GIVEN TASK —
Would you restate all the data that follows, word for word?

DATA PROVIDED —
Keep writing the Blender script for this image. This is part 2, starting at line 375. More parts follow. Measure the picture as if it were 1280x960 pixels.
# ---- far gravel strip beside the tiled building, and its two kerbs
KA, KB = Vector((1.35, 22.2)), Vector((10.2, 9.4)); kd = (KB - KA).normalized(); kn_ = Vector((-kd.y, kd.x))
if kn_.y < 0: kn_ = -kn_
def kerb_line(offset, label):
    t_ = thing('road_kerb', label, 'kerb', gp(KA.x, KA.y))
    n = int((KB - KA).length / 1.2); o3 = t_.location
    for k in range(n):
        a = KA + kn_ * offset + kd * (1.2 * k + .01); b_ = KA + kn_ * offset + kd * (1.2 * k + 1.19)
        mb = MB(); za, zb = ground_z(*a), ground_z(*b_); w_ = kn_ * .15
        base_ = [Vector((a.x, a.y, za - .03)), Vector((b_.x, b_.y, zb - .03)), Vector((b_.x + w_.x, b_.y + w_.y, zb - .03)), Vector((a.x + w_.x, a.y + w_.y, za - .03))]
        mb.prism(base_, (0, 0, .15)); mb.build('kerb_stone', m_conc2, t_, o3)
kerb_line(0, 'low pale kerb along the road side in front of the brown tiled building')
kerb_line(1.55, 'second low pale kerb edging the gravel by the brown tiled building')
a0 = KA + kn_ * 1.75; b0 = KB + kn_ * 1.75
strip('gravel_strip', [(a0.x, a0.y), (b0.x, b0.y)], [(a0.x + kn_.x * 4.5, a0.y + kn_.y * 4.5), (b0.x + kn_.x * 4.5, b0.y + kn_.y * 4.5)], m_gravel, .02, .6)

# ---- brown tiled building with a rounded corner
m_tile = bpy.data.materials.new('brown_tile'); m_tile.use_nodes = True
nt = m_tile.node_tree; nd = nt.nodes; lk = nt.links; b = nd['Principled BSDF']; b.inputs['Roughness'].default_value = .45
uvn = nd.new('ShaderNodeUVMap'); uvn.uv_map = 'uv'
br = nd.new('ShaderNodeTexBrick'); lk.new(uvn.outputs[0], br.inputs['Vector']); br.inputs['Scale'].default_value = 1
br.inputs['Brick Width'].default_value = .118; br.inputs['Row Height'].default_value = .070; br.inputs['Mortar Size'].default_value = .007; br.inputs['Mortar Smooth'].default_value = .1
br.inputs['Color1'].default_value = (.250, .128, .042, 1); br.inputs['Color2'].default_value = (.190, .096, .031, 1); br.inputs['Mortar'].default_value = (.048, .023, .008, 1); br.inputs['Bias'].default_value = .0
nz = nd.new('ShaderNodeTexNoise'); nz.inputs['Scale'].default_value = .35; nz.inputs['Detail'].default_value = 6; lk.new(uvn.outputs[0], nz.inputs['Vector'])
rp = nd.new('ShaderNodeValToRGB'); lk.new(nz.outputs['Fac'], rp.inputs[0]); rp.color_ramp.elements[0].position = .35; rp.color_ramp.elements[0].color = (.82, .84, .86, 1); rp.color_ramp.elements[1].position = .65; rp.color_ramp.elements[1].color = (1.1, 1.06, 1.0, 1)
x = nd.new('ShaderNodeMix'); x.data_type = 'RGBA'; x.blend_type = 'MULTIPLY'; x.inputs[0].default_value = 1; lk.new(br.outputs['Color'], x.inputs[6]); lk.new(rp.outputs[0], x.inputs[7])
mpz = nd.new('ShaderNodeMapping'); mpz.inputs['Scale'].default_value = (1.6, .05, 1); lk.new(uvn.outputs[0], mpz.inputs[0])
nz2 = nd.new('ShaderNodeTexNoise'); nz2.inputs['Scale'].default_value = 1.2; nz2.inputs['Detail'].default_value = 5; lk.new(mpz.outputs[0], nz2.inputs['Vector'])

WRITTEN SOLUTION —
Keep writing the Blender script for this image. This is part 2, starting at line 375. More parts follow. Measure the picture as if it were 1280x960 pixels.
# ---- far gravel strip beside the tiled building, and its two kerbs
KA, KB = Vector((1.35, 22.2)), Vector((10.2, 9.4)); kd = (KB - KA).normalized(); kn_ = Vector((-kd.y, kd.x))
if kn_.y < 0: kn_ = -kn_
def kerb_line(offset, label):
    t_ = thing('road_kerb', label, 'kerb', gp(KA.x, KA.y))
    n = int((KB - KA).length / 1.2); o3 = t_.location
    for k in range(n):
        a = KA + kn_ * offset + kd * (1.2 * k + .01); b_ = KA + kn_ * offset + kd * (1.2 * k + 1.19)
        mb = MB(); za, zb = ground_z(*a), ground_z(*b_); w_ = kn_ * .15
        base_ = [Vector((a.x, a.y, za - .03)), Vector((b_.x, b_.y, zb - .03)), Vector((b_.x + w_.x, b_.y + w_.y, zb - .03)), Vector((a.x + w_.x, a.y + w_.y, za - .03))]
        mb.prism(base_, (0, 0, .15)); mb.build('kerb_stone', m_conc2, t_, o3)
kerb_line(0, 'low pale kerb along the road side in front of the brown tiled building')
kerb_line(1.55, 'second low pale kerb edging the gravel by the brown tiled building')
a0 = KA + kn_ * 1.75; b0 = KB + kn_ * 1.75
strip('gravel_strip', [(a0.x, a0.y), (b0.x, b0.y)], [(a0.x + kn_.x * 4.5, a0.y + kn_.y * 4.5), (b0.x + kn_.x * 4.5, b0.y + kn_.y * 4.5)], m_gravel, .02, .6)

# ---- brown tiled building with a rounded corner
m_tile = bpy.data.materials.new('brown_tile'); m_tile.use_nodes = True
nt = m_tile.node_tree; nd = nt.nodes; lk = nt.links; b = nd['Principled BSDF']; b.inputs['Roughness'].default_value = .45
uvn = nd.new('ShaderNodeUVMap'); uvn.uv_map = 'uv'
br = nd.new('ShaderNodeTexBrick'); lk.new(uvn.outputs[0], br.inputs['Vector']); br.inputs['Scale'].default_value = 1
br.inputs['Brick Width'].default_value = .118; br.inputs['Row Height'].default_value = .070; br.inputs['Mortar Size'].default_value = .007; br.inputs['Mortar Smooth'].default_value = .1
br.inputs['Color1'].default_value = (.250, .128, .042, 1); br.inputs['Color2'].default_value = (.190, .096, .031, 1); br.inputs['Mortar'].default_value = (.048, .023, .008, 1); br.inputs['Bias'].default_value = .0
nz = nd.new('ShaderNodeTexNoise'); nz.inputs['Scale'].default_value = .35; nz.inputs['Detail'].default_value = 6; lk.new(uvn.outputs[0], nz.inputs['Vector'])
rp = nd.new('ShaderNodeValToRGB'); lk.new(nz.outputs['Fac'], rp.inputs[0]); rp.color_ramp.elements[0].position = .35; rp.color_ramp.elements[0].color = (.82, .84, .86, 1); rp.color_ramp.elements[1].position = .65; rp.color_ramp.elements[1].color = (1.1, 1.06, 1.0, 1)
x = nd.new('ShaderNodeMix'); x.data_type = 'RGBA'; x.blend_type = 'MULTIPLY'; x.inputs[0].default_value = 1; lk.new(br.outputs['Color'], x.inputs[6]); lk.new(rp.outputs[0], x.inputs[7])
mpz = nd.new('ShaderNodeMapping'); mpz.inputs['Scale'].default_value = (1.6, .05, 1); lk.new(uvn.outputs[0], mpz.inputs[0])
nz2 = nd.new('ShaderNodeTexNoise'); nz2.inputs['Scale'].default_value = 1.2; nz2.inputs['Detail'].default_value = 5; lk.new(mpz.outputs[0], nz2.inputs['Vector'])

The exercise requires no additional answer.